>> BEGIN
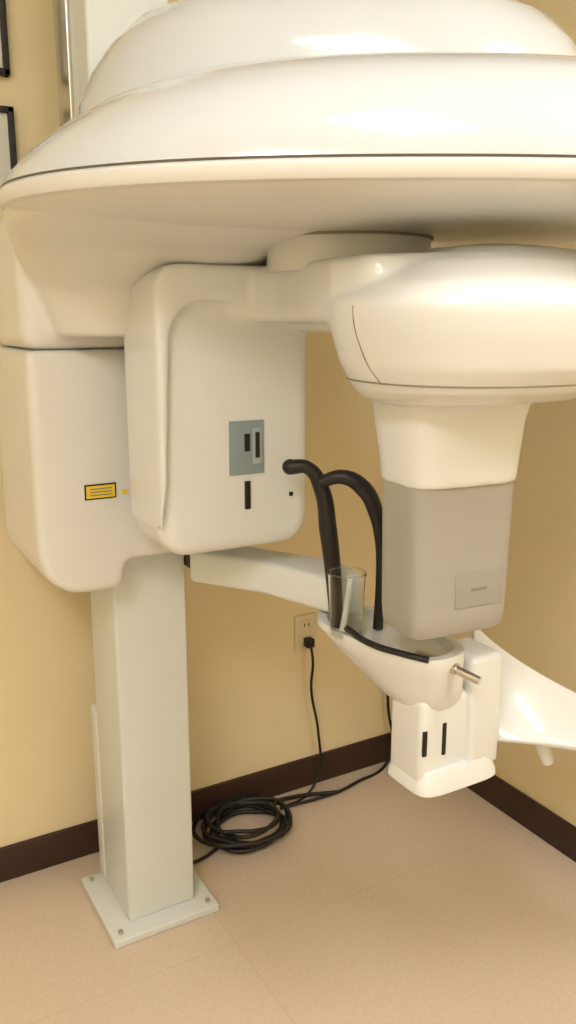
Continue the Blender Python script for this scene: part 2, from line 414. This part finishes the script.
# hand rest wing
bm = bmesh.new(); NX, NZ = 28, 10; grid = []
for i in range(NX+1):
    s = i/NX; X = .375 + .44*s
    zt = .895 - .275*s**0.8; zb = .675 + .035*math.sin(min(1, s*2.2)*math.pi/2) - .07*s
    row = []
    for j in range(NZ+1):
        q = j/NZ
        Y = 1.60 - .05*math.sin(s*math.pi) + .09*math.sin(q*math.pi/2)*(0.4+s) - 0.05*(1-q)
        row.append(bm.verts.new(W(X, Y, zb+(zt-zb)*q)))
    grid.append(row)
for i in range(NX):
    for j in range(NZ):
        bm.faces.new((grid[i][j], grid[i+1][j], grid[i+1][j+1], grid[i][j+1]))
wg = finish('hand_rest_wing', bm, M_white, mc)
so = wg.modifiers.new('solid', 'SOLIDIFY'); so.thickness = 0.016; so.offset = 0
bevel_mod(wg, 0.006, 3)
tube('hand_grip', [(.40, 1.60, .70), (.45, 1.60, .695), (.50, 1.60, .675), (.54, 1.60, .600)], 0.017, M_white, mc, taper=[1, 1, 1, .8])

# ---------- plastic cup ----------
ec = empty('plastic_cup')
bm = bmesh.new(); N = 40; rings = []
cw = W(.112, 1.545)
for r, z in [(.028, .900), (.030, .903), (.036, 1.022), (.0375, 1.022), (.0375, 1.026), (.0345, 1.026), (.029, .907), (.005, .906)]:
    rings.append([bm.verts.new((cw.x+r*math.cos(2*math.pi*i/N), cw.y+r*math.sin(2*math.pi*i/N), z)) for i in range(N)])
for A, Bq in zip(rings, rings[1:]):
    for i in range(N):
        j = (i+1) % N; bm.faces.new((A[i], A[j], Bq[j], Bq[i]))
bm.faces.new(rings[0][::-1]); bm.faces.new(rings[-1])
finish('cup_wall', bm, M_clear, ec)
tube('bite_stick', [(.105, 1.545, .910), (.120, 1.55, 1.012)], 0.006, M_white, ec)

# ---------- world + camera ----------
w = bpy.data.worlds.new('room_ambient'); scene.world = w; w.use_nodes = True
w.node_tree.nodes['Background'].inputs['Color'].default_value = (1.0, 0.93, 0.82, 1)
w.node_tree.nodes['Background'].inputs['Strength'].default_value = 0.3

cam = bpy.data.cameras.new('camera'); cam.sensor_width = 36; cam.lens = 850/1024*36; cam.clip_start = 0.02
co = bpy.data.objects.new('camera', cam); scene.collection.objects.link(co)
co.location = (OX, OY, 1.5); co.rotation_euler = (math.radians(77), 0, math.radians(-30))
scene.camera = co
>> END
**Exercise goal:** Search the listing for the word "scene" and return each line that holds it.

**Solution for this task:**
Continue the Blender Python script for this scene: part 2, from line 414. This part finishes the script.
w = bpy.data.worlds.new('room_ambient'); scene.world = w; w.use_nodes = True
co = bpy.data.objects.new('camera', cam); scene.collection.objects.link(co)
scene.camera = co